ANNA KARENINA

Article publié dans la Lettre n° 394
du 21 mars 2016


ANNA KARENINA d’après le roman de Léon Tolstoï. Texte Helen Edmundson. Version française et mise en scène Cerise Guy, assistée de Cyrille Denante, avec Mathilde Hennekinne, Antoine Cholet, Emmanuel Dechartre, François Pouron, Eloïse Auria, Stéphane Ronchewski, Isabelle Andreani, Sandrine L’ Ara ou Cerise Guy, Laurent Letellier.
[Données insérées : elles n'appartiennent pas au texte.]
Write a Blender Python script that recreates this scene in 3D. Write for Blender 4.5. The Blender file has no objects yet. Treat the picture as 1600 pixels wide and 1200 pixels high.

Anna Karenine, jeune femme pulpeuse et souriante, vit à Saint-Pétersbourg, aux côtés d’un mari nettement plus âgé et de leur jeune fils, une existence sans lueur. Kostia Levine, quant à lui, plein d’un ombrageux amour pour la jeune Kitty qui le repousse d’abord, s’abîme dans les travaux que nécessite son domaine rural. Anna croise la route du Comte Vronsky et ils s’enflamment d’une passion fulgurante qui va ravager un paysage de conformisme. Levine noie ses déceptions dans des utopies de partage et de bonheur conjugal.
Comment rendre théâtrale cette double vision de l’amour que le foisonnant roman de Tolstoï mène en parallèle, entrelaçant les intrigues, en miroir l’une de l’autre ? Vaste gageure que la mise en scène rend tangible, avec une incontestable efficacité. Sur le devant de la scène, Anna et Kostia se racontent en dialogue les épisodes de leurs amours respectives, que les témoins de ces parcours jouent en second et arrière-plans. Les décors sont minimalistes, simples panneaux coulissants qui délimitent les quais de gare, les salons de bal, les lieux d’affrontements divers. Nul temps mort dans cette course effrénée à la passion charnelle et à la solitude, à l’adultère, pardonné ou tragique, au mariage enfin réalisé ou au divorce impossible. Le commentaire omniprésent des deux protagonistes se glisse et se noue avec la vie tragique ou comique, jalouse ou pusillanime, lumineuse ou obscurcie, des divers acteurs de ce drame, dont la cruauté et la mortelle lucidité sont scandées par les apparitions sporadiques de la Mort masquée qui vient effleurer d’une main sans pitié l’héroïne jusqu’au suicide final.
La palette des couleurs est à l’aune de ces parcours, rouge du sang qui coule dans la passion ravageuse d’Anna, blanc de la naïveté de Kitty ou des amours heureuses, noir de l’intransigeance de l’époux bafoué et de sa vindicte méchante, tonalités ternes entre gris et marron des conformismes bourgeois ou des clairs obscurs propres à Levine.
Le spectateur se laisse emporter sans résister dans cette montée vers la catastrophe programmée.
Et la robe de sang d’Anna s’étale en corolle, fleur de passion fauchée. Et le monde qui l’entoure retourne à sa médiocrité sans espérance, et Kostia aux tortures intimes de son impossible absolu. A.D. Théâtre 14 14e.